Friday, Jul. 17, 1964

7 Millenniums Under One Roof

EXHIBITIONS 7 Millenniums Under One Roof "The last 6,000 years of human history are most interesting," Alfred North Whitehead once remarked to a dinner companion. If the philosopher could have attended the current exhibition at the National Gallery of Art in Washington, D.C., he would have had to increase his span by a millennium. The Archaeological Museum of Teheran and a major private Iranian collection have been spilled open to provide the U.S. with a show of 735 objects, many of them only recently discovered, from 7,000 years of Persian art.

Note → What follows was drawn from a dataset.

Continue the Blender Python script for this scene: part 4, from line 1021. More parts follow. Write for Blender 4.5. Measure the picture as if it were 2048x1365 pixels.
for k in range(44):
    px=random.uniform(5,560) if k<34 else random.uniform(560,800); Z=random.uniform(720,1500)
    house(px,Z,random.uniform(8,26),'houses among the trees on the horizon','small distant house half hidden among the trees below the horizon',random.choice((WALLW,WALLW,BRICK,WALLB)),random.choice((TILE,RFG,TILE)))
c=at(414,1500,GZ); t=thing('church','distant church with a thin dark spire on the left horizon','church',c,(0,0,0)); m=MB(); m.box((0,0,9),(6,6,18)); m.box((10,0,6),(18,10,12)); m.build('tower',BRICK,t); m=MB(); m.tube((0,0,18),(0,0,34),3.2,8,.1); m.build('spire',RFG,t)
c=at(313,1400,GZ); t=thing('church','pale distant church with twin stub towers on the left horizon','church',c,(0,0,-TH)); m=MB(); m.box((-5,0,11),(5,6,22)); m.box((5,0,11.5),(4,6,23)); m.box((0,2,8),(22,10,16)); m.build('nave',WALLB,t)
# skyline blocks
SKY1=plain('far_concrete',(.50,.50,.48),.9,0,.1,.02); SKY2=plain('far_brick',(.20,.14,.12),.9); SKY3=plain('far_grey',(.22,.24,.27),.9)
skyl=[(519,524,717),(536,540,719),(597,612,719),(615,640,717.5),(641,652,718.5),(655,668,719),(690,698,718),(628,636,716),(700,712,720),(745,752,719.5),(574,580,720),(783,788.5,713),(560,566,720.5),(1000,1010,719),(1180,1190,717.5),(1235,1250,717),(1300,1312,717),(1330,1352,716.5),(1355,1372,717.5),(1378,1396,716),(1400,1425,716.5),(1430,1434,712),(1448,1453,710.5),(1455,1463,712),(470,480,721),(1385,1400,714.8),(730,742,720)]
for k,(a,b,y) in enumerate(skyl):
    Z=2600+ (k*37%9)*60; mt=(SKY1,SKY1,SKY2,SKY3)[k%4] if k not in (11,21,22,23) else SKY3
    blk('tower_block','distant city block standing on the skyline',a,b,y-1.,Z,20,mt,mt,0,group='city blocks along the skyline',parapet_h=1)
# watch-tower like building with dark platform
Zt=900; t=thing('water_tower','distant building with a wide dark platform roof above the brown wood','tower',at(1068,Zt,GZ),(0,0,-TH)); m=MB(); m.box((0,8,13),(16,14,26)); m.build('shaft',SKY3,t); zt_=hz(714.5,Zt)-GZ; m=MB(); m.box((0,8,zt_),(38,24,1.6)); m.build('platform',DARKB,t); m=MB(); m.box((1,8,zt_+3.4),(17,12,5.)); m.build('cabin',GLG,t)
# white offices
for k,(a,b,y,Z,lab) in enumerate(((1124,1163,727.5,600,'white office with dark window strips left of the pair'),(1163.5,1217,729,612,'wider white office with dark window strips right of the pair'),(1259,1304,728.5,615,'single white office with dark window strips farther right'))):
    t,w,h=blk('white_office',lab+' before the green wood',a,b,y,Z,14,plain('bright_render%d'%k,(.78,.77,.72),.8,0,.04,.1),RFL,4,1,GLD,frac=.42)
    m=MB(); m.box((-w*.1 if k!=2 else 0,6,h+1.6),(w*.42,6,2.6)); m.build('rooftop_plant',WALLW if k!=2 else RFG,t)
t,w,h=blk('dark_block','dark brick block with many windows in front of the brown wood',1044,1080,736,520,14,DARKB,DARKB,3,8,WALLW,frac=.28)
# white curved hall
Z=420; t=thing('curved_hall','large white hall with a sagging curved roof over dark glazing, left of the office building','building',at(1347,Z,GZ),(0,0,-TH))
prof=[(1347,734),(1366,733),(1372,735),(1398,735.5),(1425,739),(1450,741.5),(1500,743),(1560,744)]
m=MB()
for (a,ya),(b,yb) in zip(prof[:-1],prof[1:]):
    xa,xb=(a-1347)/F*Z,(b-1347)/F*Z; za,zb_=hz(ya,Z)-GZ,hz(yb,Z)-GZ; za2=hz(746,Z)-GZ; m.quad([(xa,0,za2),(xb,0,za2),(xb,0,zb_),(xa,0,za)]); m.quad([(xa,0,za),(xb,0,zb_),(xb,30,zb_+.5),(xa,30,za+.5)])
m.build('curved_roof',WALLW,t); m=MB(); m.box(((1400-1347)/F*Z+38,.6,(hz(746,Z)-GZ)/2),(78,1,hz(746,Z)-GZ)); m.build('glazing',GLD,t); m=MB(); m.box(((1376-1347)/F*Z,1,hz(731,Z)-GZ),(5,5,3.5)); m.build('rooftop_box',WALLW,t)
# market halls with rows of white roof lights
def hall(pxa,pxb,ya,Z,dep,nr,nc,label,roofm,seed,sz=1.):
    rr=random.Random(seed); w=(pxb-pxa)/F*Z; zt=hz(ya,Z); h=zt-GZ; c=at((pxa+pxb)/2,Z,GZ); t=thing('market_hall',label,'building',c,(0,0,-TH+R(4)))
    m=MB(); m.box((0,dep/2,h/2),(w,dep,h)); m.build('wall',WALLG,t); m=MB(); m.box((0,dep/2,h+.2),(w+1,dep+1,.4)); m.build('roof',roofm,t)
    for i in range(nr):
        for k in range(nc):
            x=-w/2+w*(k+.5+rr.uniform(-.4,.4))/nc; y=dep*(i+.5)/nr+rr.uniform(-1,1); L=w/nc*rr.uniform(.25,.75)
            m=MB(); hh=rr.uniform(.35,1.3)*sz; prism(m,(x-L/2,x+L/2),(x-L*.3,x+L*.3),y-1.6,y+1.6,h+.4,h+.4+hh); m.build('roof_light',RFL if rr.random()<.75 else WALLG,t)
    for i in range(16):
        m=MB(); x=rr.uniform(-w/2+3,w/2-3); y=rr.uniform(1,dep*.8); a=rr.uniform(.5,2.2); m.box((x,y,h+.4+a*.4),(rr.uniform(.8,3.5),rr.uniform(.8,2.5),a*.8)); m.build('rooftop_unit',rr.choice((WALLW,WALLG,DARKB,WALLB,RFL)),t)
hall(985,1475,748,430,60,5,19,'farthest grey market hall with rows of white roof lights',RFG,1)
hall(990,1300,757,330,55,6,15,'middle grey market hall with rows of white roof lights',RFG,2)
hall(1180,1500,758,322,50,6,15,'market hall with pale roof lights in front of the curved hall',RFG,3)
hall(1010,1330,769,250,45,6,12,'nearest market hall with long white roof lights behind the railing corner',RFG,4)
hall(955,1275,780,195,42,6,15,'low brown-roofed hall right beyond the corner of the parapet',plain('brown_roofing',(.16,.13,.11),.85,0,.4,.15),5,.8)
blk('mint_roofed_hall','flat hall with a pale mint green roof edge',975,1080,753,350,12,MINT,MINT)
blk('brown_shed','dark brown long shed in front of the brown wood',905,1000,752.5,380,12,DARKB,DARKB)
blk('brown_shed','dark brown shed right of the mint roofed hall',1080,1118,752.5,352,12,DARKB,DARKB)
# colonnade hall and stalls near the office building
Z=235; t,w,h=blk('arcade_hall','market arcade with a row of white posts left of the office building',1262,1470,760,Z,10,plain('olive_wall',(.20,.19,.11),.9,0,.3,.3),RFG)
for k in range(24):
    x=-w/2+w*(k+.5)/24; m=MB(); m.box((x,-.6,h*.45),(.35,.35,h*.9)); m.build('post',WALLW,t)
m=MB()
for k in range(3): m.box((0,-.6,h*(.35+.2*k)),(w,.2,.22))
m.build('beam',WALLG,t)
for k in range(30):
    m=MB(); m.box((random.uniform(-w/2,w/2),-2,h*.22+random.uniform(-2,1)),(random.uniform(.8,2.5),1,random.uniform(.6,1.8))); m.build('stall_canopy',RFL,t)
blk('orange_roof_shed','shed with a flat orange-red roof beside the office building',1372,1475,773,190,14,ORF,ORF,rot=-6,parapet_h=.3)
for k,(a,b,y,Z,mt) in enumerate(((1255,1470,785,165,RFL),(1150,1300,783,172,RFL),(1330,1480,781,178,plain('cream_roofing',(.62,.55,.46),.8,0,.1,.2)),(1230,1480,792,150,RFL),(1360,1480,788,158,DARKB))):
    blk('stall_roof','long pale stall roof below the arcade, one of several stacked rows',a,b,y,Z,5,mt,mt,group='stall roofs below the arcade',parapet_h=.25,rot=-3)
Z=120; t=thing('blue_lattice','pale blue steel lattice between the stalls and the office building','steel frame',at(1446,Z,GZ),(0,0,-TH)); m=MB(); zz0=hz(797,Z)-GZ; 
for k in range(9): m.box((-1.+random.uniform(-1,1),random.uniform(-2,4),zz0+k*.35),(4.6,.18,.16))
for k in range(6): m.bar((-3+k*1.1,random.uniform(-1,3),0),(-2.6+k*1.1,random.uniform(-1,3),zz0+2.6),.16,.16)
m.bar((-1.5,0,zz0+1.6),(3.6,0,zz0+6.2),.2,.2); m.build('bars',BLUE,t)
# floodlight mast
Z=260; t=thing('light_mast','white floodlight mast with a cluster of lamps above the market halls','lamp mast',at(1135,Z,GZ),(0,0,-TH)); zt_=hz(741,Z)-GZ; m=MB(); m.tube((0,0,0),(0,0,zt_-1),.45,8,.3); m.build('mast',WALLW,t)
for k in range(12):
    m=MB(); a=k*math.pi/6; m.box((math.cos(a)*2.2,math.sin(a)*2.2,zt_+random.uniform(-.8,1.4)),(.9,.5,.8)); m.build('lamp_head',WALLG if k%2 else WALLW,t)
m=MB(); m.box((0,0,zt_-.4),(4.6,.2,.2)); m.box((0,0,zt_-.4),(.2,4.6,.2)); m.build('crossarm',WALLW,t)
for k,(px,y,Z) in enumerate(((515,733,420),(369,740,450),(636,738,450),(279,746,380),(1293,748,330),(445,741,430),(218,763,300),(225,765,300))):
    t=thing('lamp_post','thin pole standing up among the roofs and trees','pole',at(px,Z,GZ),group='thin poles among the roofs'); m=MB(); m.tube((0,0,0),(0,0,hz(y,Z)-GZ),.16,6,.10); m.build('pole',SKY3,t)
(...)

The thriving cities where the art was fashioned--Marlik, Shapur, Kashan, Nishapur, Tepe Hissar--have crumbled into oblivion. The fabled rulers and scourges of Persia--Cyrus the Great, Darius the Great, Alexander the Great, Genghis Khan--are dust. But a woman's bronze bracelet, a golden goblet, a statue of an ibex with circleted horns remain to testify to the enduring victory that art wins over time.

Totemic Alliances. The earlier millenniums are dominated by goldsmiths, silversmiths, pottery makers, and bronze-casters, the later by workers in glass. Many of the objects glitter with elegance and beauty, partly because they were intended for royal use and partly because the Iranian artists knew the value of refracting light. By using curved and slanted surfaces they could make a gold drinking cup glint and dazzle from every angle.

One motif of the show is the easy interplay between man and beast, myth and daily life. The winged bulls and lions on vases and breastplates represent totemic alliances by which ancient man sought to acquire the power of the strongest beasts to fend off the evil forces around him. But in their arresting regality, these beasts bear themselves like demigods, not mere-animals.

Also a Rug. Sometimes the artists aimed at subtler, more evocative effects. A pitcher will have a gracefully elongated spout that suggests the head and neck of a crane. Undulating snakes represent water, the perennial need of hot, parched lands. While the Iranian artists frequently represented animals naturalistically, they occasionally resorted to a kind of symbolic shorthand that foreshadows the geometric forms of modern art, using circles for eyes, U-shaped mouths and heart-shaped ears. The millennial parade culminates, fittingly if inevitably, with a sumptuous 16th century Persian rug, the art object that has been one of the world's household words in all recent centuries.

The show at the National Gallery ends July 19, but Washington is sharing its Iranian treasures with seven other cities. First stop will be Denver, starting August 8; then the show will go to Kansas City, Houston, Cleveland, Boston, San Francisco and Los Angeles, stopping six weeks in each city.